*SHORT TASK:* Do any lines in the data below contain "picture"? If so, copy every one of them.

*DATASET RECORDS:*
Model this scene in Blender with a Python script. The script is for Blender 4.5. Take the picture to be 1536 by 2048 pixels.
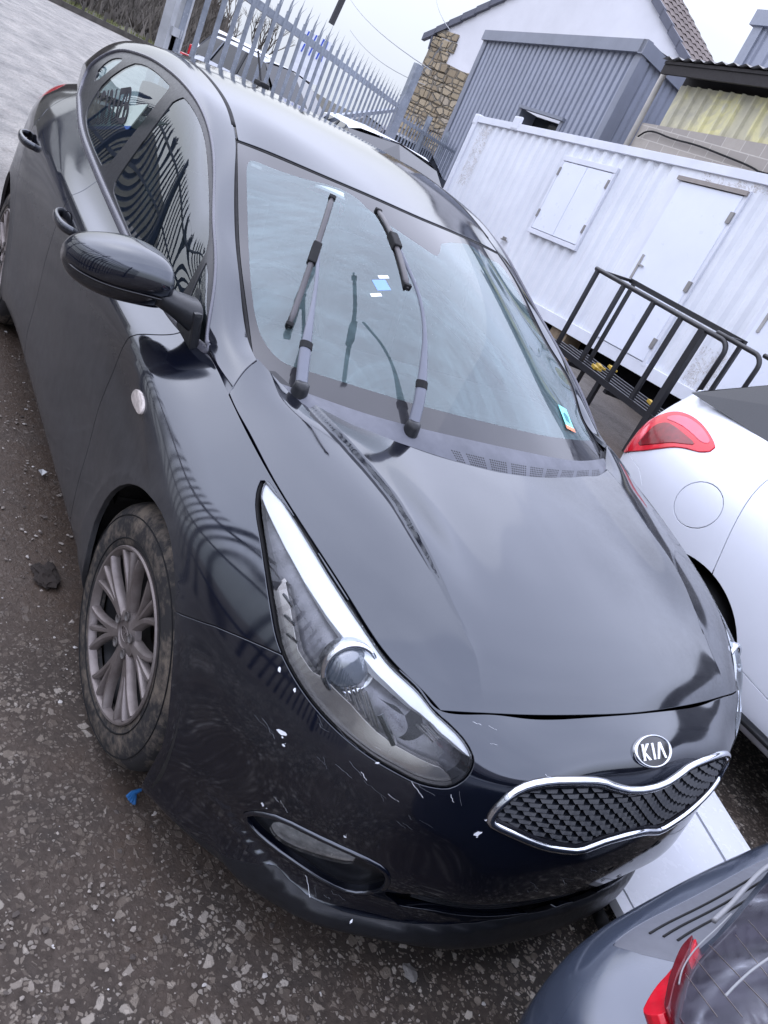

* * *

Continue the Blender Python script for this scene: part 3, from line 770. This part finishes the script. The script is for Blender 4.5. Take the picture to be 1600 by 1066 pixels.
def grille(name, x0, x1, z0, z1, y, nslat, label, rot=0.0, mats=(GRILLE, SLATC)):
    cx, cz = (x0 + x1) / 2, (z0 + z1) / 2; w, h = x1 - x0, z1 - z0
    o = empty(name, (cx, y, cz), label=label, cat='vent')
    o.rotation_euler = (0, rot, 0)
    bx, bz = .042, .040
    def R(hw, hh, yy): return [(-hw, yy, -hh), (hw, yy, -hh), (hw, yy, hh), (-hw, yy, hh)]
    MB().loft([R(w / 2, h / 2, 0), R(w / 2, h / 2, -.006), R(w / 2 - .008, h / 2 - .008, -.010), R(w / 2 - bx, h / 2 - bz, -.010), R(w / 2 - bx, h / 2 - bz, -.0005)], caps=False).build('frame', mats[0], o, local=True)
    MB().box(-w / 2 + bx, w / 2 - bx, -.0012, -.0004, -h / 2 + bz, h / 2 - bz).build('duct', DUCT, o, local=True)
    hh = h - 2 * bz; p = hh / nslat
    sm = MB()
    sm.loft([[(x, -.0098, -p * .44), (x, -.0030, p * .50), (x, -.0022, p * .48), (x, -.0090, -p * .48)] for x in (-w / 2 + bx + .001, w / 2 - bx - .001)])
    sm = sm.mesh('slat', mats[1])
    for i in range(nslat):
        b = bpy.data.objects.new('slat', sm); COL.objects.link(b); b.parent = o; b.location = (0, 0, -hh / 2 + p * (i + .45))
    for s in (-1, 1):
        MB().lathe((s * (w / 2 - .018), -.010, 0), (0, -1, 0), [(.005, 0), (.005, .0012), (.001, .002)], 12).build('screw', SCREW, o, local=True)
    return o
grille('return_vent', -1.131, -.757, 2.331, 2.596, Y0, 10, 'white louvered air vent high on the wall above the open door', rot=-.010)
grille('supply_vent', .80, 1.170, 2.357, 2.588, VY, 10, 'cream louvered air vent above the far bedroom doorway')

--

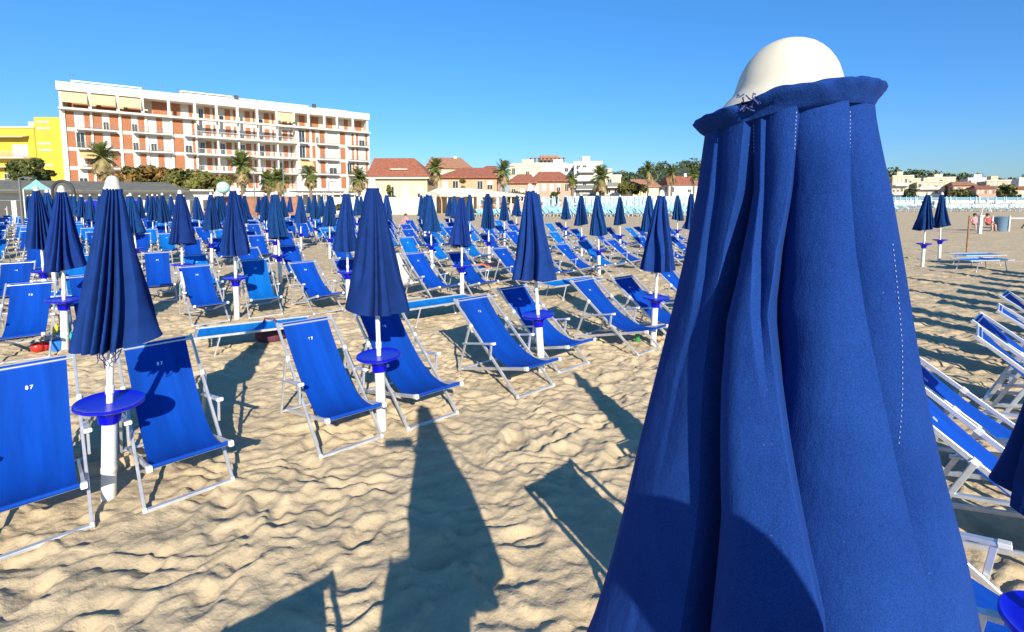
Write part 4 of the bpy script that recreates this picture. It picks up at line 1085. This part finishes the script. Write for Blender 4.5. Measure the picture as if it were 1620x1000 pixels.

*CORRECT RESULT:*
Model this scene in Blender with a Python script. The script is for Blender 4.5. Take the picture to be 1536 by 2048 pixels.
Continue the Blender Python script for this scene: part 3, from line 770. This part finishes the script. The script is for Blender 4.5. Take the picture to be 1600 by 1066 pixels.
Write part 4 of the bpy script that recreates this picture. It picks up at line 1085. This part finishes the script. Write for Blender 4.5. Measure the picture as if it were 1620x1000 pixels.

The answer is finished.